Den we pretty much went back home - almost got killed by fire trucks, and once I got home I would've posted all of this - but I didn't.

I didn't cuz as great as it was, I had other things to get to first, things that I and others really, had been holding in for years. People will say I did it all to start up shit - but cmon, start up shit? I didn't want shit... I didn't expect that letting out alot of these things was gonna be taken out all on me. As if I personally hate all of us in core... heh I don't. In fact I probably talked about those I really like, and love, etc etc... showing that even them (and I) aren't free of the bullshit that has seeped around core. What can I tell you... do I feel bad that everyones gotten all offended? That feelings have been hurt?? duh - but man if you really look at it, can you really tell me that I'm completely wrong on everything I've said? That is if anyone really read it all or just wanted to find things to throw at me maliciously.

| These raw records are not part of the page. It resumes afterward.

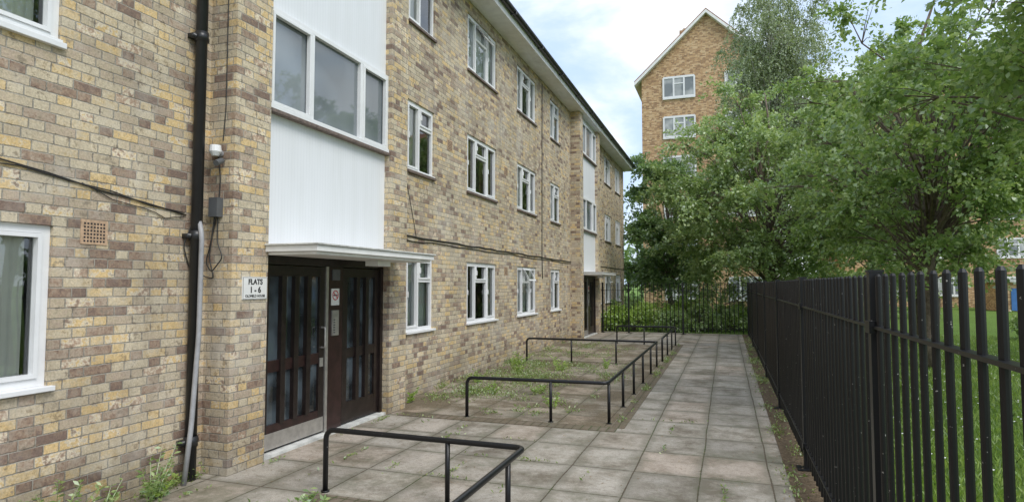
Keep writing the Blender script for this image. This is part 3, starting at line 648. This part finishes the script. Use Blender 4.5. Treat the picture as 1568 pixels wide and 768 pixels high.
for k in range(26): patch(-4.60+rng.uniform(0,.06),rng.uniform(2.4,4.5) if k<12 else rng.uniform(7.9,19),.025,.10,50,.045)
for k in range(22): patch(-1.3+rng.normal()*.02,rng.uniform(7.6,18.5),.03,.08,30)
for k in range(60):
    if rng.random()<.5: 
        jx=-.05-.6*rng.integers(0,8); patch(jx,rng.uniform(3.2,9),.008,.10,int(rng.integers(5,20)),.012)
    else:
        jy=.75*rng.integers(4,13)-50%.75-.3; patch(rng.uniform(-4.2,.3),jy,.10,.008,int(rng.integers(5,20)),.012)
P=np.concatenate(Pn); P[:,0]=np.maximum(P[:,0],-4.63); th=rng.uniform(0,6.283,len(P)); A=np.stack([np.cos(th),np.sin(th),rng.uniform(.1,1.4,len(P))],1)
mesh_quads('ground_weeds',leaves_arrays(rng,P,A,.038,.2),[leafW])
n=2600; Pl=np.concatenate([np.stack([rng.uniform(.40,.85,n//2),rng.uniform(2,22,n//2),np.full(n//2,.012)],1),np.stack([rng.uniform(-4.5,.4,n//2),rng.uniform(3,22,n//2),np.full(n//2,.012)],1)])
th=rng.uniform(0,6.283,len(Pl)); A=np.stack([np.cos(th),np.sin(th),np.full(len(Pl),.06)],1)
litter=plain('dry_leaf',(.22,.15,.08),.9,var=.5,scale=8)
mesh_quads('fallen_leaves',leaves_arrays(rng,Pl,A,.024,.28,4),[litter])
# ---------------------------------------------------------------- sky, sun
w=bpy.data.worlds.new('World'); sc.world=w; w.use_nodes=True; nt=w.node_tree
for x in list(nt.nodes): nt.nodes.remove(x)
sky=nt.nodes.new('ShaderNodeTexSky'); sky.sky_type='NISHITA'; sky.sun_disc=False
el,az=math.radians(50),math.radians(122)
sky.sun_elevation=el; sky.sun_rotation=az; sky.air_density=1.0; sky.dust_density=1.0; sky.ozone_density=1.5
tc=nt.nodes.new('ShaderNodeTexCoord'); mp=nt.nodes.new('ShaderNodeMapping'); mp.inputs['Scale'].default_value=(1,1,2.2); mp.inputs['Rotation'].default_value=(.3,.2,.5)
nt.links.new(tc.outputs['Generated'],mp.inputs[0])
nz=nt.nodes.new('ShaderNodeTexNoise'); nz.inputs['Scale'].default_value=2.4; nz.inputs['Detail'].default_value=7; nz.inputs['Roughness'].default_value=.55; nz.inputs['Distortion'].default_value=.3
nt.links.new(mp.outputs[0],nz.inputs['Vector'])
mr=nt.nodes.new('ShaderNodeMapRange'); mr.interpolation_type='SMOOTHSTEP'; mr.inputs[1].default_value=.40; mr.inputs[2].default_value=.62; mr.inputs[3].default_value=0; mr.inputs[4].default_value=1
nt.links.new(nz.outputs[0],mr.inputs[0])
hz=nt.nodes.new('ShaderNodeMix'); hz.data_type='RGBA'; hz.inputs[0].default_value=.8; hz.inputs[7].default_value=(5.0,6.4,8.6,1); nt.links.new(sky.outputs[0],hz.inputs[6])
mx=nt.nodes.new('ShaderNodeMix'); mx.data_type='RGBA'; mx.inputs[7].default_value=(8.2,8.5,8.9,1)
nt.links.new(mr.outputs[0],mx.inputs[0]); nt.links.new(hz.outputs[2],mx.inputs[6])
bg=nt.nodes.new('ShaderNodeBackground'); bg.inputs[1].default_value=.15; nt.links.new(mx.outputs[2],bg.inputs[0])
ou=nt.nodes.new('ShaderNodeOutputWorld'); nt.links.new(bg.outputs[0],ou.inputs[0])
sd=bpy.data.lights.new('sun','SUN'); sd.energy=2.3; sd.angle=math.radians(28); sd.color=(1,.965,.91)
so=bpy.data.objects.new('sun',sd); sc.collection.objects.link(so)
dirv=Vector((math.sin(az)*math.cos(el),math.cos(az)*math.cos(el),math.sin(el)))
so.rotation_euler=dirv.to_track_quat('Z','Y').to_euler()
# camera
cam=bpy.data.cameras.new('camera'); co=bpy.data.objects.new('camera',cam); sc.collection.objects.link(co)
co.location=(0,0,1.75); co.rotation_euler=(math.radians(93.1),0,math.radians(19.1)); cam.sensor_width=36; cam.lens=21.7; cam.clip_end=2000; cam.clip_start=.05
sc.camera=co
sc.view_settings.view_transform='Standard'; sc.view_settings.look='None'; sc.view_settings.exposure=0
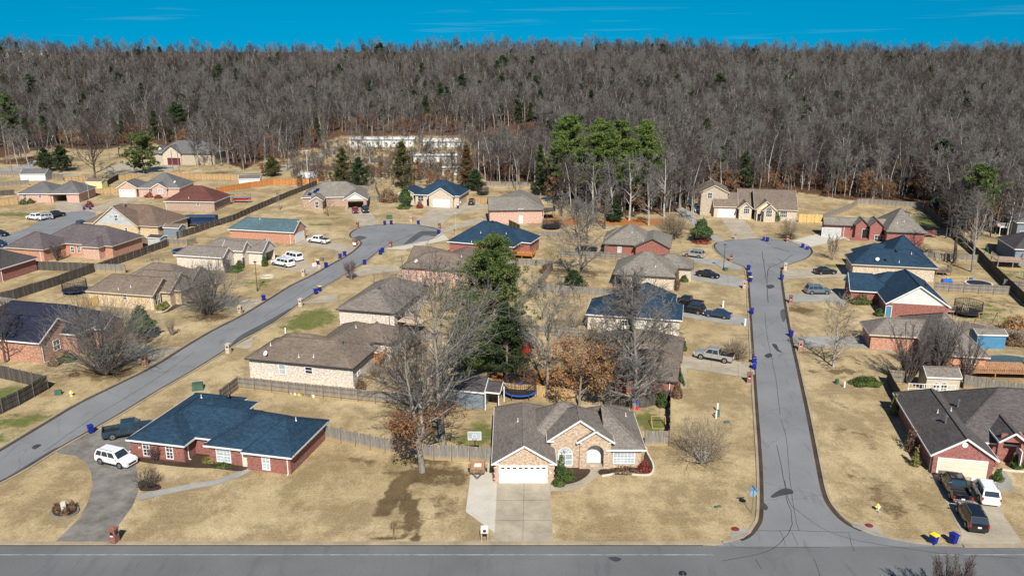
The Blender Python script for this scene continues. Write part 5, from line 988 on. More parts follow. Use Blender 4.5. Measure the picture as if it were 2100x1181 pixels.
V = [('suv', 'paint_white', 'white crossover with black roof stripes on the curved driveway', (211, 952.5), (243, 960), 'r', SU, 'car', None), ('pickup', 'paint_slate', 'dark blue pickup half hidden behind the blue roofed house', (243, 900.5), (287, 893), 'r', PK, 'pickup', None),
 ('long', 'paint_white', 'long white wagon on the driveway of the open garage house', (588, 549.8), (559.5, 544.5), 'l', SU, 'suv', None), ('van', 'paint_white', 'white van standing behind the long white wagon', (607, 538), (580, 531.5), 'l', 'parked_van', 'van', None),
 ('pickup', 'paint_white', 'white pickup with dark bed cover before the teal roofed garage', (662.6, 501.6), (634.8, 498), 'l', PK, 'pickup', 'black'), ('sedan', 'paint_red', 'red car facing the street on the driveway of the solar roof house', (727, 430), (731, 442), 'c', 'parked_car', 'car', None),
 ('pickup', 'paint_black', 'black pickup next to the red car', (745, 428), (753, 441), 'c', PK, 'pickup', None), ('suv', 'paint_black', 'dark car with red tail lights beside the blue gabled house', (965, 424), (970, 414), 'c', SU, 'car', None),
 ('pickup', 'paint_white', 'white pickup at the end of the side street', (86, 452), (64, 450), 'c', PK, 'pickup', None), ('suv', 'paint_silver', 'pale car beside the white pickup on the side street', (98, 450), (84, 451), 'c', SU, 'car', None), ('pickup', 'paint_black', 'black pickup at the mouth of the side street', (104, 448), (123, 444), 'c', PK, 'pickup', 'black'),
 ('suv', 'paint_navy', 'navy car parked left of the yellow brick house', (160, 463), (180, 470), 'c', SU, 'car', None), ('sedan', 'paint_blue', 'blue car cut off by the left edge behind the purple grey roof', (-10, 503), (8, 506), 'c', 'parked_car', 'car', None), ('sedan', 'paint_black', 'black car at the left edge above the blue one', (-8, 483), (7, 484), 'c', 'parked_car', 'car', None),
 ('suv', 'paint_silver', 'silver car behind the roof left of the right cul-de-sac', (1432, 530), (1409, 527), 'l', SU, 'suv', None), ('sedan', 'paint_black', 'black sedan on the driveway of the speckled brick house', (1435, 567.6), (1461.7, 572), 'r', 'parked_car', 'car', None),
 ('suv', 'paint_black', 'dark purple black car at the eave of the blue wide house', (1426, 645), (1405, 641.5), 'l', SU, 'suv', None), ('pickup', 'paint_black', 'black truck behind the dark purple car', (1418, 632), (1392, 628), 'l', PK, 'pickup', 'black'),
 ('sedan', 'paint_blue', 'steel blue sedan on the narrow driveway', (1484.7, 655), (1452.7, 650.3), 'l', 'parked_car', 'car', None), ('pickup', 'paint_silver', 'silver tan pickup with black bed cover near the round bare bush', (1484, 745), (1438, 737), 'l', PK, 'pickup', 'black'),
 ('sedan', 'paint_black', 'black sedan in front of the blue cream house', (1681, 564), (1711, 563), 'r', 'parked_car', 'car', None), ('suv', 'paint_grey', 'grey blue car in front of the white gable house', (1665.5, 604.5), (1694, 604.5), 'r', SU, 'suv', None),
 ('pickup', 'paint_black', 'black pickup nearest the cream garage door', (1970, 1032), (1943, 985), 'c', PK, 'pickup', None), ('suv', 'paint_white', 'white car beside the black pickup', (2029, 1036), (2008, 998), 'c', SU, 'suv', None), ('suv', 'paint_black', 'black wagon nearest the street beside the two carts', (2003, 1090), (1979, 1049), 'c', SU, 'suv', None),
 ('suv', 'paint_white', 'white car facing the camera beside the stone tower', (1431, 428), (1431, 439), 'c', SU, 'suv', None), ('van', 'paint_green', 'dark green van left of the stone tower', (1417, 416), (1415, 427), 'c', 'parked_van', 'van', None), ('suv', 'paint_silver', 'silver car at the edge of the wooded clump', (1396, 417), (1386, 423), 'c', SU, 'suv', None),
 ('sedan', 'paint_navy', 'dark car under the bare trees of the clump', (1345, 425), (1370, 424), 'c', 'parked_car', 'car', None), ('pickup', 'paint_maroon', 'dark red truck beyond the gravel track', (638, 303), (655, 304), 'c', PK, 'pickup', None), ('sedan', 'paint_grey', 'small grey blue car in the brush below the long white home', (766, 333), (778, 333), 'c', 'parked_car', 'car', None),
 ('pickup', 'paint_white', 'white truck in the left bay of the carport', (128, 400), (128, 406), 'c', PK, 'pickup', None), ('suv', 'paint_white', 'white car in the right bay of the carport', (146, 400), (146, 405.5), 'c', SU, 'suv', None)]
for k, pm, lb, a, b, sd_, nm_, ct, cv in V: place_v(k, pm, lb, a, b, sd_, nm_, ct, cv, centre=sd_ == 'c')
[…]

Ppl I really let in have really gotten ugly about this whole issue. Words hurt or whatever - but the things I've been attacked with make me think hey... did you really read all of what I said, or did you just hear things about it, find something you didn't like, and decide to bash me for it? I've been hit from all sides on some stuff, from Matt to Peter and heh, the sad shit is how all of the so called 'good timez' are easily forgotten and the hate just pours on. I'm not a bigot. Bigot? Obsessed? wow. no

Matt can check his email and that's all I can do in response, and Peter can stay the fuck out of wut I have said - because by his response in Matts blog, it looks like he didn't even completely read shit (or care to see it all without losing his small ass temper.)